2020 has given me the opportunity to rediscover my love for video games. A hobby (read: addiction) I pursued relentlessly in high school, once I started college I began exploring other interests. With less and less free time, I stopped playing as many games.

I've since graduated college and started working as a product manager. My life became user stories, wireframes, and story points. I dedicated myself to uncomplicating; to unboxing complex problems and offering simple solutions. I garnered a hatred of push doors with handles and began noticing other design choices, good and bad, everywhere around me. It's in this context that I started gaming again.

And I'll be honest: I played a LOT of video games this past year. While some kept themselves busy during quarantine learning to knit or nursing their sourdough starter, I studied the game. Legend of Zelda: Breath of the Wild; Sekiro: Shadows Die Twice; and many other games with colons in their title. Some were fantastic, some were fantastically frustrating. And once I put down the controller, it wasn't gameplay, or graphics, or story elements that I appreciated most—it was menu design.

Otherwise great games can be marred by frustrating design choices, and the best-designed interfaces are often so intuitive they are overlooked by reviewers. It's a shame that user experience is not given more attention in game reviews, especially given how much work goes into it. With this blog, I've decided to right this wrong by magnifying game design through the lens of a product manager. To give interfaces—a feature present in almost every modern game—the spotlight they so rightfully deserves.

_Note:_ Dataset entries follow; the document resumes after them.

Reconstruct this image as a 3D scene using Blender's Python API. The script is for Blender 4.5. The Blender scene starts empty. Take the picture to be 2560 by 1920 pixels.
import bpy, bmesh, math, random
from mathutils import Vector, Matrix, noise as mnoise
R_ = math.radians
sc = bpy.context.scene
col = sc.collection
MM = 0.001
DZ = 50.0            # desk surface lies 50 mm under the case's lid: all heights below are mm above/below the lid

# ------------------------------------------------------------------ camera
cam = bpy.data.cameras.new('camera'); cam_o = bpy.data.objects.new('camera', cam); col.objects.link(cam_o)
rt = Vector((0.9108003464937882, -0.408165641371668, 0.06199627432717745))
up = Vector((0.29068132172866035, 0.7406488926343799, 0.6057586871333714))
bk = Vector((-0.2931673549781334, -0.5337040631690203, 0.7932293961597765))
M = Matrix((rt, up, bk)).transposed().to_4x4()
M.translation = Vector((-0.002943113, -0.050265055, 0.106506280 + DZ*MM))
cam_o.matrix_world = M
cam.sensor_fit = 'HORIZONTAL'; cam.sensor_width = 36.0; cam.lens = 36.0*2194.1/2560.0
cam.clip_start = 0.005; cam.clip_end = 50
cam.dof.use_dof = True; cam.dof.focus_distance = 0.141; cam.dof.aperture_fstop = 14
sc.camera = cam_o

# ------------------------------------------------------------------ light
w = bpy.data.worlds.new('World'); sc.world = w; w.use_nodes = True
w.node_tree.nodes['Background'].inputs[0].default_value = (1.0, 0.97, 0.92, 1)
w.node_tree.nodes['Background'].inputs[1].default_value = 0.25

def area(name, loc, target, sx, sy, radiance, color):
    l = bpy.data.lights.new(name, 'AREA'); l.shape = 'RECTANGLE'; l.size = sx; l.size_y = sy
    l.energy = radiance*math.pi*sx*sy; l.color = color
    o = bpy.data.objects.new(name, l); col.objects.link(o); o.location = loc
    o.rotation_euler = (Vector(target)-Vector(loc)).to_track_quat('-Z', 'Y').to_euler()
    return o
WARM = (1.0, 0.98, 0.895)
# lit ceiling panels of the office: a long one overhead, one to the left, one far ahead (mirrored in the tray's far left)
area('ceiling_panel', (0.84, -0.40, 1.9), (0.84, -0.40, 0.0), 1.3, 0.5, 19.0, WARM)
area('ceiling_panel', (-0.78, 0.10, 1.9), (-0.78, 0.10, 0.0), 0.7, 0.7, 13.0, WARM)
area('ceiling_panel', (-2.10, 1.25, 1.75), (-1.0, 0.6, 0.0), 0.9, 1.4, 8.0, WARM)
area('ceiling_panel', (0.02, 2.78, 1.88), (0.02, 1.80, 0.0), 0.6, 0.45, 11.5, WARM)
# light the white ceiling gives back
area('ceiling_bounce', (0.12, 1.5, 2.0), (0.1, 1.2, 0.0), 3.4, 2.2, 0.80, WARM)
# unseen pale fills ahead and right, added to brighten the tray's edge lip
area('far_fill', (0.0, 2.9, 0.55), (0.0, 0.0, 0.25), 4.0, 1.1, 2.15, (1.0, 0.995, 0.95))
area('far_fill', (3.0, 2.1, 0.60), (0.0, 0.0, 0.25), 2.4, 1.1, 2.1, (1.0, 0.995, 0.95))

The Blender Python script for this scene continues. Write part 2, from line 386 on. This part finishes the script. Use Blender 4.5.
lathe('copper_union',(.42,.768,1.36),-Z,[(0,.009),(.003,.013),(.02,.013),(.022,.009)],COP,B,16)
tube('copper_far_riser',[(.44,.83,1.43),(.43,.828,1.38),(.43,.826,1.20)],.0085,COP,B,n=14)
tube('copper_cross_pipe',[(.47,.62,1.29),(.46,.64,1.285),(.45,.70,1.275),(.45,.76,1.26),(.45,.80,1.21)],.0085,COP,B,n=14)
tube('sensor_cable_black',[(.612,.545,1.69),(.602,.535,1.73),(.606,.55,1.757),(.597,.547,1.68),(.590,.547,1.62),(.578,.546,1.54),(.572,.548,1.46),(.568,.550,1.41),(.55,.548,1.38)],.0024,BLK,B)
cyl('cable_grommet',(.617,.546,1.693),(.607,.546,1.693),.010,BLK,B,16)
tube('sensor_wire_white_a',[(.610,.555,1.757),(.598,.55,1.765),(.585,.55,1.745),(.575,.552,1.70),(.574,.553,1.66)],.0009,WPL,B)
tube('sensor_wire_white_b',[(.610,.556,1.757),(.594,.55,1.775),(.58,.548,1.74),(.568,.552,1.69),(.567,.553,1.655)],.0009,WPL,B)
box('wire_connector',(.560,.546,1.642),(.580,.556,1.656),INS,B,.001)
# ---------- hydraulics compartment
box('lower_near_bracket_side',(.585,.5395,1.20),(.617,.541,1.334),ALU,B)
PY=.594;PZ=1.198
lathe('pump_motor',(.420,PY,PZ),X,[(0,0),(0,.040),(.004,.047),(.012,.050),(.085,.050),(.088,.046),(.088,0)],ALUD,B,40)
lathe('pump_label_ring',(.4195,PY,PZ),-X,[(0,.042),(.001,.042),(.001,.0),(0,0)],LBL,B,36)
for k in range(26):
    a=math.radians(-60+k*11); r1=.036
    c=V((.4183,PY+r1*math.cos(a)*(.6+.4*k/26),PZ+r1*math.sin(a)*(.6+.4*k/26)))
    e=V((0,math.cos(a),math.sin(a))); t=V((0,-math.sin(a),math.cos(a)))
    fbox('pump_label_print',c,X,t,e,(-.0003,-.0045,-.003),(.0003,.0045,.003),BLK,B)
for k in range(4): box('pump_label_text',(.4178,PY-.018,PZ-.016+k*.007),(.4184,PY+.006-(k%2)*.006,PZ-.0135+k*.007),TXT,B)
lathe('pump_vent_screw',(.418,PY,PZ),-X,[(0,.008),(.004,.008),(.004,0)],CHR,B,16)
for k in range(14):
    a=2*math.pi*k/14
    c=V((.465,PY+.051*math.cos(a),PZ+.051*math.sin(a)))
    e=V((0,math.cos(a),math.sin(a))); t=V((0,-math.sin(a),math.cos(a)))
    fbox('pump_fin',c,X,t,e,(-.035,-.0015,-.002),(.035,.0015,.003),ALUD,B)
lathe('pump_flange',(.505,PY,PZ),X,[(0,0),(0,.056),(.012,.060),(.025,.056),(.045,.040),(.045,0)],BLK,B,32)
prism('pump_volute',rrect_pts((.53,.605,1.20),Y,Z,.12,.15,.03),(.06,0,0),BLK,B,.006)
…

And it justifies the hundreds of hours I spent in front of a television, which is a bonus.

Project Charter

This blog is a project like any other, and needs a charter to guide it. In the spirit of simplicity, here it is:

Provide enjoyment for the target audience (Jake Bone).

Today, that means writing about video games. Tomorrow, I might decide to turn this into a cocktail blog, or a travel blog, or an anything-I-want blog. I might post every week or every month, or never again—the beauty of this charter is that I'm not beholden to anything except my own enjoyment. For now, I'm just happy this blog exists at all!